Maestro en espectáculo de masas –como su antecesor Juan Pablo Superstar-, con la ruidosa canonización de dos papas antagónicos pretende Bergoglio disolver agua en aceite. Meter en el mismo saco revolución y contrarrevolución. Como si existiera solución de continuidad entre un Juan XXIII que estremeció a la Iglesia con su activa opción por los pobres y la reacción rotunda de un Juan Pablo II que la liquidó con ímpetu de cruzado. Aunque algo indica que el papa quiere devolverle presencia a la Iglesia. Y nada más útil que evocar, si no la ruptura esencial que produjo el papa campesino y su expresión en el activismo cristiano de base y en la Teología de la Liberación, por lo menos la recuperación simbólica de aquella sublevación del espíritu evangélico.

 La santificación de Juan XXIII al lado de su contrario sugiere el intento de ostentar un justo medio que saque del ostracismo a la Iglesia pero sin renunciar a sus poderes tradicionales. Tal vez a ello obedezca la calculada ambivalencia de Bergoglio en su campaña de reconquista del rebaño. Del latinoamericano en particular, el más numeroso y apetecido. Si no el cambio, un gesto de readaptación a los tiempos cuando el regreso a la democracia en este continente cogió por el flanco de la izquierda. Aunque no dirá, como lo dijo Juan XXIII, que la Iglesia debía abandonar el gueto sin perder tiempo “tirándoles piedra a los comunistas”.

 Indigna, no obstante, la pretensión de Bergoglio de romper el gueto canonizando a un hombre como Wojtyla. Un papa que, en su manía ultraconservadora, desprotegió a sabiendas a monseñor Romero, obispo de El Salvador; y cuando un escuadrón de la muerte lo mató en plena misa de un disparo en el corazón, el pontífice miró para otro lado. Para el lado de la estrella polar, hasta terminar abrazado a Pinochet en un balcón de Santiago. Como abrazado se le vio, una y otra vez, a Marcial Maciel, obispo emblema de la pederastia atrincherada en la disciplina del silencio que el Vaticano impuso para cuidar, hipócrita, su imagen. Wojtyla abandonó a Romero, amado de su pueblo, y encubrió a Maciel, el miserable. Pregunta: ¿el perdón por estos pecadillos que con tanta largueza concede el papa a Juan Pablo se extiende a la iglesia argentina por su connivencia con el dictador Videla cuando el propio Bergoglio oficiaba como obispo de Buenos Aires?

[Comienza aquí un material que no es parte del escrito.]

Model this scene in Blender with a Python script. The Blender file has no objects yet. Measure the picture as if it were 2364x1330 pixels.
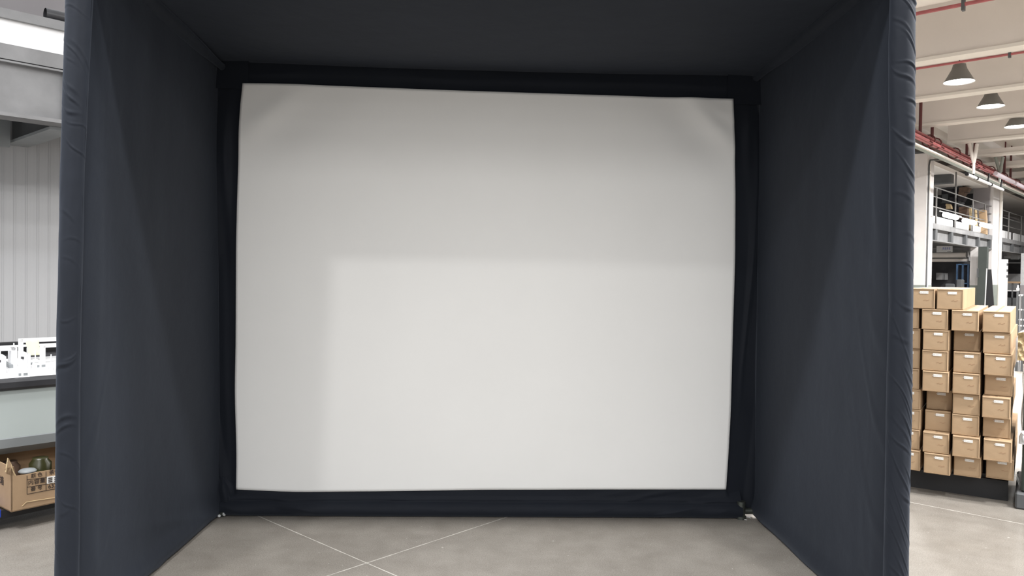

 Si el propósito es revivir el Concilio Vaticano II que Juan XXIII promovió, ardua tarea le espera a Francisco. Porque aquello de modernizar la Iglesia y ponerla al servicio del cambio amenaza el oscurantismo y el autoritarismo de Roma. Anatema será convertir en práctica cotidiana la opción  por los pobres, y el principio que ata la salvación cristiana a la liberación económica, social y política de los oprimidos. Punto de inflexión histórico que la Conferencia Episcopal de Medellín remarcó en 1968. Pero la oposición del Vaticano desanduvo el camino. En cabeza de Juan Pablo, el Celam de Puebla declaró la contrarreforma en 1972. Desde entonces, todo fue persecución  contra los cristianos que trabajaban por la justicia social. Y, claro, contra las corrientes que en la Teología de la Liberación no vieron cómo disociar aquella práctica de su sentido político. Sentido inverso con el que Wojtyla impregnaba la suya.

 El gesto de Francisco podrá ser flor de un día. Contingentes   enormes de católicos desesperan de que este papa pase de las palabras a los hechos. De sonrisas benevolentes ante las cámaras a un timonazo que cuestione la raíz de la injusticia y la pobreza. Pero fracasará todo intento por resucitar la obra de Juan XXIII bajo la divisa de Juan Pablo II, su enemigo supremo. Por un camino seguirá el papa santo; por otro, el papa non-sancto.